* Data
━━━━━━━━━━━━━━━━
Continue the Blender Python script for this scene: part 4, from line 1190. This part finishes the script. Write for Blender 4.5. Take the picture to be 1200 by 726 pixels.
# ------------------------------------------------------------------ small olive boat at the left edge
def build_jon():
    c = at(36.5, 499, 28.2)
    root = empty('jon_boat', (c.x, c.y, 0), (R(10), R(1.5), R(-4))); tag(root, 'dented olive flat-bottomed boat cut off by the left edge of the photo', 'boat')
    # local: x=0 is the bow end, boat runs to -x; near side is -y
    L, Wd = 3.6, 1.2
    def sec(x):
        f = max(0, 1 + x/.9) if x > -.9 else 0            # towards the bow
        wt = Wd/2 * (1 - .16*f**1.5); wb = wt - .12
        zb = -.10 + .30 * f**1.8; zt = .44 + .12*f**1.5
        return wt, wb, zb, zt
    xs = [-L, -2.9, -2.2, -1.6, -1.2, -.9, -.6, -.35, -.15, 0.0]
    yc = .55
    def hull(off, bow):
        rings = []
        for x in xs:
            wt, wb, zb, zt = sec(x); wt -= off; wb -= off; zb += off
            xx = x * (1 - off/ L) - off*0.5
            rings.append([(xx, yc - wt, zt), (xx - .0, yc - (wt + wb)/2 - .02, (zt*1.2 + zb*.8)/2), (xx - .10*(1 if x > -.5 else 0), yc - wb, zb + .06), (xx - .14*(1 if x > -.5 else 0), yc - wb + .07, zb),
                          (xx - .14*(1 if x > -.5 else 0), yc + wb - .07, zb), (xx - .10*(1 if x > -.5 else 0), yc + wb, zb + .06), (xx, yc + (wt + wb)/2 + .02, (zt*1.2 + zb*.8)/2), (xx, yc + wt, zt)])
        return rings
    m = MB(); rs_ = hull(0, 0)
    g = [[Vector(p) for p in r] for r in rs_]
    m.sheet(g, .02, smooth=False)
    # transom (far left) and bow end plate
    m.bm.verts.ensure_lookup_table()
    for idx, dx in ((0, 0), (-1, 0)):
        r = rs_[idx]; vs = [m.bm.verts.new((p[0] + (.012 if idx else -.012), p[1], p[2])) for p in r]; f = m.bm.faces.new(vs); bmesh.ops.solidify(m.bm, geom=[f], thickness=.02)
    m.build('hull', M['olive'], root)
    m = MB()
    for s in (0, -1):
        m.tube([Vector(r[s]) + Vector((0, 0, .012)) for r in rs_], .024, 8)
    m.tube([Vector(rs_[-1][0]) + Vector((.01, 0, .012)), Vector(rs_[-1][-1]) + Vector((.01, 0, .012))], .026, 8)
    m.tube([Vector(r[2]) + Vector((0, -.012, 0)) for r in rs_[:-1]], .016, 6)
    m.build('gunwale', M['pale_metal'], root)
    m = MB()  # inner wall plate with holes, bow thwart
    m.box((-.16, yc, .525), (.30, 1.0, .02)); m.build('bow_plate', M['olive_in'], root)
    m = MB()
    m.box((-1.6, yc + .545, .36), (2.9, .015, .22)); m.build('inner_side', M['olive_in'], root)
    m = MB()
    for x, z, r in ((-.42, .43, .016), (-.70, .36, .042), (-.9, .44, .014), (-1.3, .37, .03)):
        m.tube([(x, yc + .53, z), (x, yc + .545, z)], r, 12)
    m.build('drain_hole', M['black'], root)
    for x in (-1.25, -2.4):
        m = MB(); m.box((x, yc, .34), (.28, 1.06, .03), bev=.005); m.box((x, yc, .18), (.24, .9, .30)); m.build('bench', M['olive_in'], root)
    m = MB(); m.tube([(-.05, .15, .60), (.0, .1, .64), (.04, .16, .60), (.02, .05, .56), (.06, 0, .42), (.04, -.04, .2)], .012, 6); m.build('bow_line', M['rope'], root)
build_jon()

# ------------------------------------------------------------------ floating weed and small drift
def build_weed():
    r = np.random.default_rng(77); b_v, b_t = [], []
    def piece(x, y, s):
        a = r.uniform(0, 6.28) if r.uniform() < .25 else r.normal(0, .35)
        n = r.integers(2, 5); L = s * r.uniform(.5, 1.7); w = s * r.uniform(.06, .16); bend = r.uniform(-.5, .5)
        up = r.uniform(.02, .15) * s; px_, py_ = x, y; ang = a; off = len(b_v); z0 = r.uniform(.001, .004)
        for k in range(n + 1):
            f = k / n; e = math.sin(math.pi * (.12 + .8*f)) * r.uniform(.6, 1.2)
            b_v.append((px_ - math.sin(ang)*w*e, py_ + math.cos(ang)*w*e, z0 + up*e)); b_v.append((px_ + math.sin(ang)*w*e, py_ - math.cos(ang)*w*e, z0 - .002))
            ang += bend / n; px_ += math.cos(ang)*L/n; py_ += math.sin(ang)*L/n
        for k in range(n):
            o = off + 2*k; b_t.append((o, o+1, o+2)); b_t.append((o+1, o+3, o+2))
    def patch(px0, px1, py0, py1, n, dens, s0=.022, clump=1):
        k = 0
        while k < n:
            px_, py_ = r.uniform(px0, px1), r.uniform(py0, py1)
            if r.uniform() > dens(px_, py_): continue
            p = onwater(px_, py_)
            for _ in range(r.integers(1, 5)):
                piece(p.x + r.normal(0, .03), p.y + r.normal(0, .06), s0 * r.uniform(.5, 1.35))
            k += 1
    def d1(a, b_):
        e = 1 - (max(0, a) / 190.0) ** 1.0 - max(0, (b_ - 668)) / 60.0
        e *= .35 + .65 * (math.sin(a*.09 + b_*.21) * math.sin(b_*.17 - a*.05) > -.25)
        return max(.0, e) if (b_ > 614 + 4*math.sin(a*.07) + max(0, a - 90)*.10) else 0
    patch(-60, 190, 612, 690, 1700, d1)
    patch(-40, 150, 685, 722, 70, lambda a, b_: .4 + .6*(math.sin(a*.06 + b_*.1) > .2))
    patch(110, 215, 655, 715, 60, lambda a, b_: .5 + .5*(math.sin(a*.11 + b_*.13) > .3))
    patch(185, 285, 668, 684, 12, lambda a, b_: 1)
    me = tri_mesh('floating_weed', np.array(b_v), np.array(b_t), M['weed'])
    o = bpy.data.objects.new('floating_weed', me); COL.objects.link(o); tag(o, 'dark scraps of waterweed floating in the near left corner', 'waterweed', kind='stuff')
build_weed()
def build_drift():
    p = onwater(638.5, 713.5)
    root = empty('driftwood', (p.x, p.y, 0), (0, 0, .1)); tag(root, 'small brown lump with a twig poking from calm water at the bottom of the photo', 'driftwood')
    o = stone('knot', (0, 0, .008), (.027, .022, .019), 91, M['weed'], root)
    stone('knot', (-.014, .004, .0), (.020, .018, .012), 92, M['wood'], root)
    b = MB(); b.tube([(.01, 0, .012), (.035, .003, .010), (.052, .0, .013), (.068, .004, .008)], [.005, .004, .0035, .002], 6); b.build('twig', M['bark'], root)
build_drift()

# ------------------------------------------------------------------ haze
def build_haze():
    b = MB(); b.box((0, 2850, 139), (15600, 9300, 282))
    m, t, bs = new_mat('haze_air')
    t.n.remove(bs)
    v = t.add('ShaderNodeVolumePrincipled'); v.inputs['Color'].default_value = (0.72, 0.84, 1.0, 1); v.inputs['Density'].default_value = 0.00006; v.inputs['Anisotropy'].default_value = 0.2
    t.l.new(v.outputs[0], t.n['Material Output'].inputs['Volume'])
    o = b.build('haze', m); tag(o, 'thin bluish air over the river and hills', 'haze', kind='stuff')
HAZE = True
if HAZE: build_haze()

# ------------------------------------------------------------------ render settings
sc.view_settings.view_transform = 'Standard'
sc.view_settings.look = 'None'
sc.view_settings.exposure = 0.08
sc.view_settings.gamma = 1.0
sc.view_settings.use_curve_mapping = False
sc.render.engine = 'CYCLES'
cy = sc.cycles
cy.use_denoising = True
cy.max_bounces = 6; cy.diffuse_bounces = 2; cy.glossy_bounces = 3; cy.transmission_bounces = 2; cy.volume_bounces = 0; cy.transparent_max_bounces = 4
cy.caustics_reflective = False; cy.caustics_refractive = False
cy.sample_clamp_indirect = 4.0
━━━━━━━━━━━━━━━━
* Problem statement
In the listing above, find each line with the word "from" and copy it.

* Answer to the task
Continue the Blender Python script for this scene: part 4, from line 1190. This part finishes the script. Write for Blender 4.5. Take the picture to be 1200 by 726 pixels.
    root = empty('driftwood', (p.x, p.y, 0), (0, 0, .1)); tag(root, 'small brown lump with a twig poking from calm water at the bottom of the photo', 'driftwood')